Friday, March 30, 2007

Developer Drops Out of La Marketa; a Blessing in Disguise?

This morning's paper contains a news brief stating that Buckingham Properties has decided to drop out as lead developer for the La Marketa development on North Clinton Avenue, or as it is more popularly known, Avenida Clinton Norte. Despite the City's efforts to knock down buildings and prep the site for development, Buckingham "can't make the numbers work." While some may choose to view this as a bad sign for the project's viability (and it surely is when viewed purely out of free market economics), I choose to look at it as a stroke of good luck for our city and for all small businesses in the area.

Now that Buckingham has abandoned the project, we may be able to preserve the two buildings at 804 and 844 North Clinton that help give the block its vibrant urban feel. As was described a couple of months ago, these two historic multi-story structures (one recently rehabbed, the other holding a long-time Chinese restaurant) were to be demolished to make way for Buckingham's vision of La Marketa. If the City decides to take over as developer of the project, these buildings can be preserved and/or worked into the development.
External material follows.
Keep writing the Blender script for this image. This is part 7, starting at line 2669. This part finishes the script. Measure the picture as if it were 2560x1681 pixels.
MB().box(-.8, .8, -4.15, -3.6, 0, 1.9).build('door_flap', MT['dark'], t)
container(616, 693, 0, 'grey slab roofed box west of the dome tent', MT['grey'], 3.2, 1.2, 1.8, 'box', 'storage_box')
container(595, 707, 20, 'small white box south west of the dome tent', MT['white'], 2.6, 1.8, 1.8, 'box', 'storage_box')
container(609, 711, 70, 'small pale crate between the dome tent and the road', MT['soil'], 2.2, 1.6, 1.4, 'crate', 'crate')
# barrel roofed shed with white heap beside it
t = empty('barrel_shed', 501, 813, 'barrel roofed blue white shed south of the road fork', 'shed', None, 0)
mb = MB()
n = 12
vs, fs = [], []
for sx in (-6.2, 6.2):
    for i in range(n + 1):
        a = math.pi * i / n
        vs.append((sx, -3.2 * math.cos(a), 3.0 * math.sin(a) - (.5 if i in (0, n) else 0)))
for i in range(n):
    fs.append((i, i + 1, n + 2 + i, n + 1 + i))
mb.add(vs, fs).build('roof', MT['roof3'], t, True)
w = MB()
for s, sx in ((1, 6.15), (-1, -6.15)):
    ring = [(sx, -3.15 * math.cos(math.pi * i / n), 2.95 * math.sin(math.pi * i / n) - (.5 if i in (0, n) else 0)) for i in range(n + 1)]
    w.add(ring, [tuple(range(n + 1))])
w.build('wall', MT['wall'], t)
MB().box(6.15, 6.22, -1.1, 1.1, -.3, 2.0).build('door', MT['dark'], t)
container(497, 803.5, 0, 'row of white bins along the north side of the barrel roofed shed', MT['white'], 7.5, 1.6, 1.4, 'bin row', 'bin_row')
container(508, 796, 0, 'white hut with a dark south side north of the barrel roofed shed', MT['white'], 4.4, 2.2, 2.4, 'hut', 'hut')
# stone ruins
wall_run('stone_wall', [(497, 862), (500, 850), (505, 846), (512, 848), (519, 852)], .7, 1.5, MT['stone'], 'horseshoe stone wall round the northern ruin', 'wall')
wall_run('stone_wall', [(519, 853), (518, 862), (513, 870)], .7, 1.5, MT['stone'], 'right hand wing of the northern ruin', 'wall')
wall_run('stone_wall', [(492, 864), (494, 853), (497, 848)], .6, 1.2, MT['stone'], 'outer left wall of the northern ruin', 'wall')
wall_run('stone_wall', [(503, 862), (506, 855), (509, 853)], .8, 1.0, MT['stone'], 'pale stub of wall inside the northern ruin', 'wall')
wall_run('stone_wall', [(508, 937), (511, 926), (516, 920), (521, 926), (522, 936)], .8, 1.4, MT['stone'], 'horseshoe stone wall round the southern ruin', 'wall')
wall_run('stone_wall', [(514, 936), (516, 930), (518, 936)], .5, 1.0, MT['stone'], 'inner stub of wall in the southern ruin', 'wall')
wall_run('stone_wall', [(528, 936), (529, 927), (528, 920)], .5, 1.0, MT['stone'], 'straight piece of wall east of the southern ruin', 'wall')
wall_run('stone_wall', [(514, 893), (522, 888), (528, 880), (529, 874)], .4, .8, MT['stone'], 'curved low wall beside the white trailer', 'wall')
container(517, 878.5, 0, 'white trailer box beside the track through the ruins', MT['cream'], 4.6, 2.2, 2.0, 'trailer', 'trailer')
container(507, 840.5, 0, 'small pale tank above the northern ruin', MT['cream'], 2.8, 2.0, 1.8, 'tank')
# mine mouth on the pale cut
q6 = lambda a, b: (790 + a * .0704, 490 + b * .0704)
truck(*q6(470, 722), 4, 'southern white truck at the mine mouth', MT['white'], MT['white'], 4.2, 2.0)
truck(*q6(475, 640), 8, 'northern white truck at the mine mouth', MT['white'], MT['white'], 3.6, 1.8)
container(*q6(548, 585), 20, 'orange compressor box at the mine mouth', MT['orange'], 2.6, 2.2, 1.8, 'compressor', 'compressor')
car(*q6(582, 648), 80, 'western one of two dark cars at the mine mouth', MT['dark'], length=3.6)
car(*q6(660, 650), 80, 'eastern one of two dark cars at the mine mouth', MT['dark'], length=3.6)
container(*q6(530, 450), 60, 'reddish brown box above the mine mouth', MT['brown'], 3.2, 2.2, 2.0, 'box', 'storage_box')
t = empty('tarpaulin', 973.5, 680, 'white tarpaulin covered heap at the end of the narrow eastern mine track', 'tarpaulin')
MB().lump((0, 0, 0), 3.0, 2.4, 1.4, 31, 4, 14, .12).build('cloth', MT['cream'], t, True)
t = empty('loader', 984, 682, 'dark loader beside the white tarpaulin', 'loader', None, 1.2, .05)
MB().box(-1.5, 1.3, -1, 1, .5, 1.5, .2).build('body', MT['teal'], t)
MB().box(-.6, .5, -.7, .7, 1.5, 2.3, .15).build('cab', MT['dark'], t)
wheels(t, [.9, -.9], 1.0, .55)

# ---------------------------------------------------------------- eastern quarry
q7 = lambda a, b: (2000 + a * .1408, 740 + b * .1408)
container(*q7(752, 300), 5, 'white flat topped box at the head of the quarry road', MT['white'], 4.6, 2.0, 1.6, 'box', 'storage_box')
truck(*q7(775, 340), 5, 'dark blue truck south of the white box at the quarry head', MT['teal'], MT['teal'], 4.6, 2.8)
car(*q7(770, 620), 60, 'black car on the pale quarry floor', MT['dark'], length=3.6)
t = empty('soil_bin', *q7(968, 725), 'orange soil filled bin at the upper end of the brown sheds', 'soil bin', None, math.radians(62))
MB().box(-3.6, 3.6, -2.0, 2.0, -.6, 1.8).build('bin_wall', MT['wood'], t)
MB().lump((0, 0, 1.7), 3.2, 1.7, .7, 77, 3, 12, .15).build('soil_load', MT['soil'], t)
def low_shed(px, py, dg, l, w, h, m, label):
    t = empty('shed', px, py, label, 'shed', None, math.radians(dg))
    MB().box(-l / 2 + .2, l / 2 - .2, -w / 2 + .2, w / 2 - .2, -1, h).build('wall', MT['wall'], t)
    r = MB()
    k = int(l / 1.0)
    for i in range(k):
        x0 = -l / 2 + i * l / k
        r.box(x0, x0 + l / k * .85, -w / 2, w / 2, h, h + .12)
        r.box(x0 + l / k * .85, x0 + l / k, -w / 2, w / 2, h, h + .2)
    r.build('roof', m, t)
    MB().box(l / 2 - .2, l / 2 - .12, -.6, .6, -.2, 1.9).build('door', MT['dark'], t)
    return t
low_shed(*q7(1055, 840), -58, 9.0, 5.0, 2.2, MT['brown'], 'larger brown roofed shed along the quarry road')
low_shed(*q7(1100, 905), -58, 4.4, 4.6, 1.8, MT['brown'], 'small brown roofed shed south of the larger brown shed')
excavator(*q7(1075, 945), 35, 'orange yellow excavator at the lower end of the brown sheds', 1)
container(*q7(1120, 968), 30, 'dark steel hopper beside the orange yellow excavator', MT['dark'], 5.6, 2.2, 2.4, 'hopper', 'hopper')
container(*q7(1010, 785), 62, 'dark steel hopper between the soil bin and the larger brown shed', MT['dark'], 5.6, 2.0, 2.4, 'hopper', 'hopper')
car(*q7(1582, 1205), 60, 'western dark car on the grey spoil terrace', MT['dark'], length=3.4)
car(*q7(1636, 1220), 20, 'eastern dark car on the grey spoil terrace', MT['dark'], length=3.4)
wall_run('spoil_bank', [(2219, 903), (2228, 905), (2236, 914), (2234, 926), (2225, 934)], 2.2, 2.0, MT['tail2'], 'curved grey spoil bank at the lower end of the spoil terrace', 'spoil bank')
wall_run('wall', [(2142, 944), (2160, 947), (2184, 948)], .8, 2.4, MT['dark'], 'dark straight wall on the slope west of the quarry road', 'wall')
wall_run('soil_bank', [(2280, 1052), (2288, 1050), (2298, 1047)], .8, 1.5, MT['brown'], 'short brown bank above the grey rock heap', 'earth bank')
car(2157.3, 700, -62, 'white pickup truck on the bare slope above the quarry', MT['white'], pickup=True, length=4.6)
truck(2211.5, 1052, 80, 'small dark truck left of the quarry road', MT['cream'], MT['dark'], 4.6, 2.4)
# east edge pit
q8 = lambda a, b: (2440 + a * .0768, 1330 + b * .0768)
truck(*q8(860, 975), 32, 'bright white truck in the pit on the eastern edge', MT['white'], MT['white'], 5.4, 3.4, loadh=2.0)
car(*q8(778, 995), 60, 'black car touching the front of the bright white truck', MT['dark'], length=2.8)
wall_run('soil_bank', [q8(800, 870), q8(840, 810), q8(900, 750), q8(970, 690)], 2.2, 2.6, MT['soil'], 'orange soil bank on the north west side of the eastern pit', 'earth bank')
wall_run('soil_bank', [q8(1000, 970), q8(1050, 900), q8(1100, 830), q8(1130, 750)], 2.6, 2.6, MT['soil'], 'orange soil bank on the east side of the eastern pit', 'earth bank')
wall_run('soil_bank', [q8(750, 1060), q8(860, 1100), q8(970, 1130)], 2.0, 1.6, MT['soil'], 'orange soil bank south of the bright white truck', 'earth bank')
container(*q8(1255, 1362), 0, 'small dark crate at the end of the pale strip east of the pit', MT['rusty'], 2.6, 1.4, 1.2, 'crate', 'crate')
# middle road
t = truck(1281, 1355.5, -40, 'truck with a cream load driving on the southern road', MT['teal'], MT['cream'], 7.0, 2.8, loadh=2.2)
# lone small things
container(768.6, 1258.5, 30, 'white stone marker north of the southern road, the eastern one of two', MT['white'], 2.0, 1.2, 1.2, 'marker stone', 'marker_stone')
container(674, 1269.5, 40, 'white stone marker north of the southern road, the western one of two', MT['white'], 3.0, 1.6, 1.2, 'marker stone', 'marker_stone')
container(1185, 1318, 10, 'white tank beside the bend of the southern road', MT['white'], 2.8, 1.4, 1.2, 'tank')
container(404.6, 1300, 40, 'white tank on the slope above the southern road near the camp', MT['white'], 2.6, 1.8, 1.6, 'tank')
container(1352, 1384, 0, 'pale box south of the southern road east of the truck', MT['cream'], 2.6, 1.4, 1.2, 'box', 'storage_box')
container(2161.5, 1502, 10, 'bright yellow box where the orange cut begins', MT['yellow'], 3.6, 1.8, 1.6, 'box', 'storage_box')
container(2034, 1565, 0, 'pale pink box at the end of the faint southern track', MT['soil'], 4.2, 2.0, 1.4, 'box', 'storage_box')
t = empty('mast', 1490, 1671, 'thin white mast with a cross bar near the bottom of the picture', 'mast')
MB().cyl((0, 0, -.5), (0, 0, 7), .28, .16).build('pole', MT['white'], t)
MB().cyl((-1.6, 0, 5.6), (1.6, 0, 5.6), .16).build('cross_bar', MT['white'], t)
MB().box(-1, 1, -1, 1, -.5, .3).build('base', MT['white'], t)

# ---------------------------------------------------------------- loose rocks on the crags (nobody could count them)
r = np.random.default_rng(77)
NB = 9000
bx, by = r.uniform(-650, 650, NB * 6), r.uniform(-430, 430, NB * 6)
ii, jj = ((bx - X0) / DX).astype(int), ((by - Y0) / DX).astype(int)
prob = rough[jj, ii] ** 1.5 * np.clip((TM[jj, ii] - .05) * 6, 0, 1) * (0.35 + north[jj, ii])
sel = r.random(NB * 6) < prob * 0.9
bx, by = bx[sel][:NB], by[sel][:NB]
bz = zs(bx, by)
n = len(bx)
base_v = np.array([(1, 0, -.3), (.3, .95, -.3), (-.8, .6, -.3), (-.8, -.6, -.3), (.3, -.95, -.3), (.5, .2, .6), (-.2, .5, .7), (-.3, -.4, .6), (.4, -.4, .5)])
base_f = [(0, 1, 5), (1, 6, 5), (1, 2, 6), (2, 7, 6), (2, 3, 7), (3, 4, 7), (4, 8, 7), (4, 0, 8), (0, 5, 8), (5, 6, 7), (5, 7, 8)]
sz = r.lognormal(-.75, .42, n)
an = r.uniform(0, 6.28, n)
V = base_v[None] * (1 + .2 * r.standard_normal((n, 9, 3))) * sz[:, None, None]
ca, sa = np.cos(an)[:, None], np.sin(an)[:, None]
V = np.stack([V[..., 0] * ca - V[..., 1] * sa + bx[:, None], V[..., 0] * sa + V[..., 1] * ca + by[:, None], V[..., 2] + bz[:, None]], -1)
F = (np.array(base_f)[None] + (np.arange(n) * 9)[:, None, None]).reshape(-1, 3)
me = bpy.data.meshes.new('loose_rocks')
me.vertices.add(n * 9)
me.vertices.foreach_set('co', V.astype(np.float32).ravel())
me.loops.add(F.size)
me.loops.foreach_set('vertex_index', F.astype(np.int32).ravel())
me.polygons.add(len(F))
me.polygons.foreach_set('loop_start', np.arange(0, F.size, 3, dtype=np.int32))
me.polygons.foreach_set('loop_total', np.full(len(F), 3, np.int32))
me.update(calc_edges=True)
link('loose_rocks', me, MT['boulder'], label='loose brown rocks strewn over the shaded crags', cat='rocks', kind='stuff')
Furthermore, as I pointed out in a previous post, what Buckingham proposed for La Marketa was a bastardization of the original vision for the development. They turned what was supposed to be a traditional Latino marketplace into a pastel strip mall, complete with a large parking lot out front. As we all know, nothing screams Boricua more than a new Payless and a Dominos.

This seemingly unfortunate event may prove to be a God-send IF the City's Economic Development Department does the right thing and returns this project to its original intent. A tiled-roof strip mall does not instill a sense of home for the large and growing population of Cubans, Dominicans, Puerto Ricans, and other Latinos that reside in our City. A large front parking lot does nothing to enhance the La Avenida neighborhood; most folks in that area will walk, bike, or take transit (or should be encouraged to). Lastly, the historic buildings that were "standing in the way" of progress, can now be preserved as a major component of this highly-important neighborhood revitalization project. If the City does not act appropriately, maybe Benderson will step in and provide this community with what it surely needs - a pastel tiled-roof Walgreens.